1. I've never automated my workers, but presumably if you conduct your wars and trading wisely, you may be able to win on chieftain with it automated. Warlord too. If you haven't read Cracker opening moves - you should. You will see how poorly the AI anticipates its builds. If you have a lot of opponents on chieftain that might doom you - the AI gangs up on the human much of the time. You need these advantages to win.
2. Basic rule in despotism is to mine green and irrigate brown because of the despotism penalty. Usually you work flat tiles first (before hills and mines) because you can improve tiles quicker. Also, usually, you do not chop forests and you stay away from jungle unless you have a solid base. There may be exceptions.
3. Yes, you may improve squares outside of your city radius if you plan to put down another city to capture it or need a road to connect things - but ultimately you'll want those improvements under your control to capitalize off them. This is one of those areas the AI is so bad at. If it is outside the side radius, the AI ignores it like it doesn't exist.
4. Yes to Roads - but if you have a long stretch outside your control, remember that the AI and barbarians can use them for free - though barbarians are more likely to pillage them than use them. Definitely road inside your empire - basic rules is to never leave a tile without roading. Again, there may be an exception to the rule, but rarely. The road gives you the reduced movement and +1gpt if you work the tile.
5. Working flat green and brown is a good start. There are usually plenty of them to keep you busy for a while. Then I move on to forests and hills. Last are mountains and jungle. The exception is if it has a luxury or resource you need, and then you road it regardless (but with consideration). Remember that a settler will clear a patch of jungle and build a road when it settles. I don't know that I would let that dominate my city site choice, but it is a good thing to keep in mind.

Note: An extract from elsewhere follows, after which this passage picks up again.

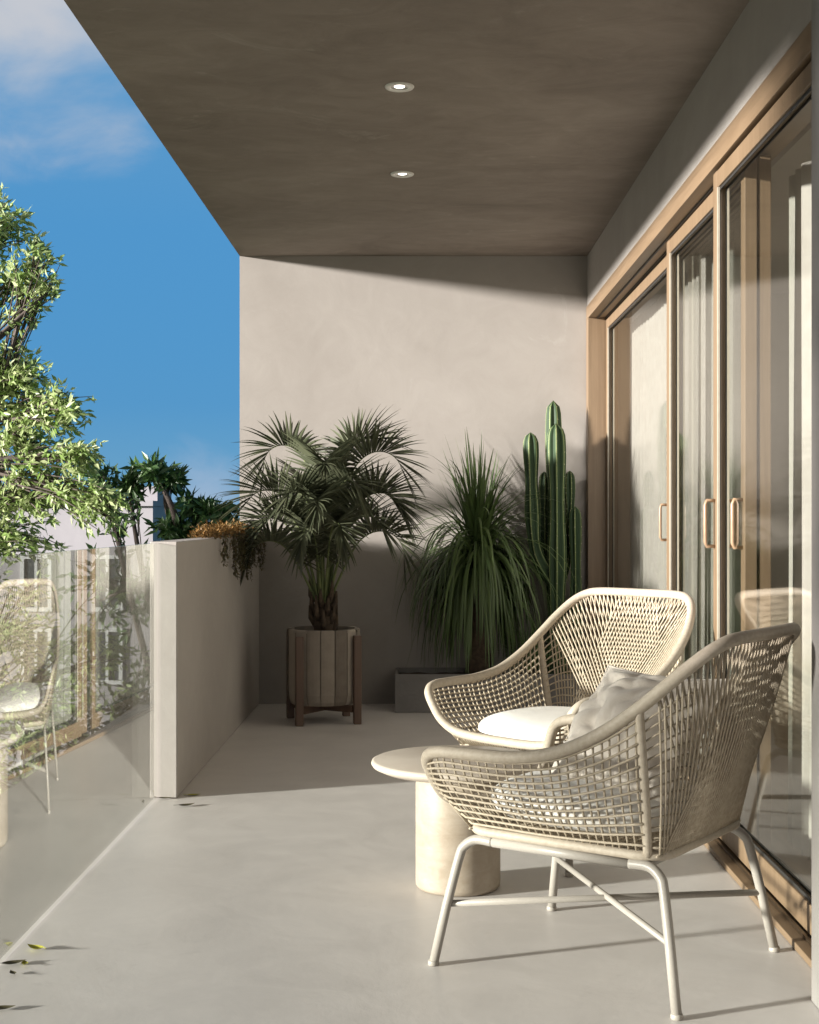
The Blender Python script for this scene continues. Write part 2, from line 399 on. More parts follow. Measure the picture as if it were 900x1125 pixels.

6. NEVER disband workers. Depending on your style of play, you may join them to a city to add a citizen. I rarely do this - I keep my workers from the beginning to the end of the game. There is usually plenty of work for them to do. But if you are inclined, then send them a city and join them so they become a citizen again. Workers are like citizens at large. I can't image a situation where all of my cities are at max population and couldn't use another citizen. If that is truly the case, build a new city for a gold or science farm and dump your workers there.
7. You probably hit the disband command on the keyboard or something. I am not aware that the computer ever prompts you disband something on its own? Not sure on that. If they don't have tiles to work, they just stand around and ask for new orders (I believe). I don't automate, but on the few times I have automated pollution control, that is my recollection. Might want to listen to someone else on this.
8. 40 workers at 1500 AD doesn't say much. City count and tech is what matters. Do you have rails yet? How many cities do you have? Are you planning on conquering more that will need improvements - such as changing those useless mines around corrupt cities to irrigation to build gold/science farms? Honestly I have rarely had a game where I have considered everything done and my workers to have no future value. That might be my defect. I have NEVER considered disbanding a worker.